Changes in Leadership

Today, the Roman Catholic Archdiocese of Vancouver announced its annual pastoral appointments.  Every July, some priests changes parishes: head pastors move churches, some assistant pastors become head pastors, and other priests move into specialized roles, move out of the archdiocese, or retire.

At my home parish of St. Paul’s, we are once again affected by the changes, as we will be getting our 3rd assistant pastor in 3 years.  It’s not a bad thing, as our church is looked at as one of the most dynamic in our archdiocese and a great place for priests to gain valuable experience in a large parish and thus hone their ministry craft.

In reflecting on this upcoming transition, I started to relate it to youth ministry (surprise, surprise).  In particular, it underscored for me the importance of having a good transition plan in place when a parish youth ministry coordinator or youth minister moves on…for whatever reason.

It’s happened before:  a popular, highly-competent and highly-effective youth ministry coordinator leaves a parish and youth ministry seemingly leaves with her.  The parish is apparently caught off-guard (even though it knew this day was coming) and youth ministry has a hard time recovering, if at all.  All because the church’s youth ministry efforts were tied directly to its leader and not to the community.

Part of my role is to aid in this vital transition period so youth ministry doesn’t fall off the map in both the eyes of the pastor and the church community.  Thus, I offer three ways to ensure that youth ministry doesn’t leave with the outgoing youth minister.

1.  Mentoring.  Youth ministry is a prime opportunity for solid mentoring and leadership development.  Even the best youth ministers know that they aren’t going to be around forever; the smartest ones will realize this before it’s too late.  A strong leader should be able to identify and perhaps even groom one or two people to take his spot…without feeling threatened.  Leadership always needs to be evolving….otherwise our ministry isn’t growing.

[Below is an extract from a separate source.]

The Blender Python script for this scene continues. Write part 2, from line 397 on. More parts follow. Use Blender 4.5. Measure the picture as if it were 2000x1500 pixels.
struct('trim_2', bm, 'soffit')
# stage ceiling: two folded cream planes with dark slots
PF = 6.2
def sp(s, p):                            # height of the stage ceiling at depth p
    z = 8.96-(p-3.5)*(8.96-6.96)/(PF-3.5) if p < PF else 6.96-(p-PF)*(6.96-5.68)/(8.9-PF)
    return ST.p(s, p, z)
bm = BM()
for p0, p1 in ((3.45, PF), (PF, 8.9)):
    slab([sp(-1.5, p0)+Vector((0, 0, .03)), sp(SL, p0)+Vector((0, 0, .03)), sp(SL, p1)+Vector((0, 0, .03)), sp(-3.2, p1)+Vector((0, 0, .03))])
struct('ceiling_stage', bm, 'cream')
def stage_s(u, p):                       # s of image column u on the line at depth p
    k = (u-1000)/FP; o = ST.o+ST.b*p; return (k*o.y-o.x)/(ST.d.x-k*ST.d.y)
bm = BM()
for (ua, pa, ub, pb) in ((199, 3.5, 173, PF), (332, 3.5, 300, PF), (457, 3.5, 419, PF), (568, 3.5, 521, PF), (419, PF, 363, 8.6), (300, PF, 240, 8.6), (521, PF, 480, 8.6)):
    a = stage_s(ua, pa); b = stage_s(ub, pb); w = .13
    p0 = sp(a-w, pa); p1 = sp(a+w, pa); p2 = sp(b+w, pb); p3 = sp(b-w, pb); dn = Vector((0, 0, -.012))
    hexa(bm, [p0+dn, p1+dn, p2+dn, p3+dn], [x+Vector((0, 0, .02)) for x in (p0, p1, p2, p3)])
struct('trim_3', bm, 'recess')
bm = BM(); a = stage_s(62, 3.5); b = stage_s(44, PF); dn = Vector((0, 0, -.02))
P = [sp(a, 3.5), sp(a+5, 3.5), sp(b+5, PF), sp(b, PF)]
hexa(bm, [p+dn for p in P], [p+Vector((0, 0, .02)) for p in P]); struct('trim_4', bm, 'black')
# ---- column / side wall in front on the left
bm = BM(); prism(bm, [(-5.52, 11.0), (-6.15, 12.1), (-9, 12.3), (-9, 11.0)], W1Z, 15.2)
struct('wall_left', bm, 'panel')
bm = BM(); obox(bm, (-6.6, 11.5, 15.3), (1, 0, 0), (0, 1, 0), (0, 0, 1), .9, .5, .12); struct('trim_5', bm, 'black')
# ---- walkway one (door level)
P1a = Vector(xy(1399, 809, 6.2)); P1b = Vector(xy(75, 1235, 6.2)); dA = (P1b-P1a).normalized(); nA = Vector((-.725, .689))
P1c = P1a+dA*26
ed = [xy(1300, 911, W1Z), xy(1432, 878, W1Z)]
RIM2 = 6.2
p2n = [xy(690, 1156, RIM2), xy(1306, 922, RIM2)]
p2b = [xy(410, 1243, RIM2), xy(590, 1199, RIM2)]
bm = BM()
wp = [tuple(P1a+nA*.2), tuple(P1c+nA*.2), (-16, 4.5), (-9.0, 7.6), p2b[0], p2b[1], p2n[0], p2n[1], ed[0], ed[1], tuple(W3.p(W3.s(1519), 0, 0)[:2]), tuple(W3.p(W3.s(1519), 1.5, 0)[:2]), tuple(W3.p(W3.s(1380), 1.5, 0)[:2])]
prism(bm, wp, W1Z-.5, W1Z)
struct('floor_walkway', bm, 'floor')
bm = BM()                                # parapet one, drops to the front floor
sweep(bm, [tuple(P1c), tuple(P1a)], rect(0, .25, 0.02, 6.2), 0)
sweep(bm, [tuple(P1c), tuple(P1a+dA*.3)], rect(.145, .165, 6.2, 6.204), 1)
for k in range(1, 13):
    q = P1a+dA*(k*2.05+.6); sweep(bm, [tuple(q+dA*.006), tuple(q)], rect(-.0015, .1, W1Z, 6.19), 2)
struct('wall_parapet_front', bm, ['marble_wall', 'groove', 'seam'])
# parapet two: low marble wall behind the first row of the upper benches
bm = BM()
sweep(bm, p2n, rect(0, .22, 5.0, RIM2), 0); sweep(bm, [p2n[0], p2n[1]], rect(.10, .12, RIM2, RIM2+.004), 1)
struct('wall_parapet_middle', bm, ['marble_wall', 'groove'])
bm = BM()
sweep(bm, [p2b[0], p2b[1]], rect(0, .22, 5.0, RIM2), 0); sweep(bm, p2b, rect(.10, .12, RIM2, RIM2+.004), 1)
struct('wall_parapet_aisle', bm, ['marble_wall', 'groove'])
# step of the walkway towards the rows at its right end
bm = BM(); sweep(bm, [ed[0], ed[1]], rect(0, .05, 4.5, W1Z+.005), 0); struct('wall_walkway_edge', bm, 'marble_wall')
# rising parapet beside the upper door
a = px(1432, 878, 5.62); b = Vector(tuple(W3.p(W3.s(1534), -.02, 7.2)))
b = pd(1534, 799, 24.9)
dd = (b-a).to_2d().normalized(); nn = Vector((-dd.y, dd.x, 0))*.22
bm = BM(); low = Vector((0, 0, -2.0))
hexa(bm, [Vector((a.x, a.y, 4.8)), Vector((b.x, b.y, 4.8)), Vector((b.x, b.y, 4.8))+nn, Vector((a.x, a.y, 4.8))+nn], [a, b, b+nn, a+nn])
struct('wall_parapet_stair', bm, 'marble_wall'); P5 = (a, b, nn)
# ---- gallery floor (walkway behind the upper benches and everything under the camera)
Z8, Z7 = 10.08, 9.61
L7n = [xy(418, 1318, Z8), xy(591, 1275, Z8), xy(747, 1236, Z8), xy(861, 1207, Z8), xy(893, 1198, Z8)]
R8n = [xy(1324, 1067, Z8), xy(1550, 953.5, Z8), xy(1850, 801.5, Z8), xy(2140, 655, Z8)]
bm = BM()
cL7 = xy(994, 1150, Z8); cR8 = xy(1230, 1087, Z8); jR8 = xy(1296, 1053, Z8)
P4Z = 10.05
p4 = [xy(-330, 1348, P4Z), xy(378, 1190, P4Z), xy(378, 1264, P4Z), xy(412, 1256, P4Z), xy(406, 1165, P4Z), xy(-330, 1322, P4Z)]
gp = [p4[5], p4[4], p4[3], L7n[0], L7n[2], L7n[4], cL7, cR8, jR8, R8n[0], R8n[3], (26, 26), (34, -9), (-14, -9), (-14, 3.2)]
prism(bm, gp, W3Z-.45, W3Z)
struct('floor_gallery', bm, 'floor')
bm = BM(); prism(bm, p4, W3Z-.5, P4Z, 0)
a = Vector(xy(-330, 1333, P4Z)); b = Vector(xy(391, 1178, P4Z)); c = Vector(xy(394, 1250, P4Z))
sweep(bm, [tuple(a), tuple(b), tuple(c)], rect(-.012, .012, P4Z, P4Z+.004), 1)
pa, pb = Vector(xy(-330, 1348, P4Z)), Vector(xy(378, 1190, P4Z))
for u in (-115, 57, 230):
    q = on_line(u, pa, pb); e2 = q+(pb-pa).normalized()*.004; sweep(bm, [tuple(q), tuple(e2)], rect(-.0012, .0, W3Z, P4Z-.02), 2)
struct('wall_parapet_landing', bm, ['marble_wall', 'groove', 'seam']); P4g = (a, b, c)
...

2.  Create a Job Description and Procedures.  You might be turned off by reading this one thinking that it’s way too much work.  Realize that I’m not talking about lengthy, complicated, air-tight dissertations here.  But I am talking about concise, pointed documents that will bring consistency and transparency to the ministry.  Thus, I encourage you to spend some time creating some of these documents.  The last thing you want to happen is for someone to leave and to take all of the “trade secrets” with her.

3.  Know what you are doing and why.  If we are truly doing our job as youth ministers of leading young people to an encounter with Jesus Christ, then it shouldn’t matter just who on the team is doing it.  Ideally, young people will relate youth ministry to a multitude of people rather than to just one person.  Youth ministry is more than one pastor, one priest, or one youth minister.  We’ll know we’re doing it right when a prominent leader leaves yet the young people stay.

I pray that all of our youth ministries are designed so young people relate their leaders to youth ministry, and not the other way around.  That way, when it’s indeed someone’s time to move on, young people will be able to see that it’s a natural part of growth and evolution.

Then it won’t be so hard to say goodbye.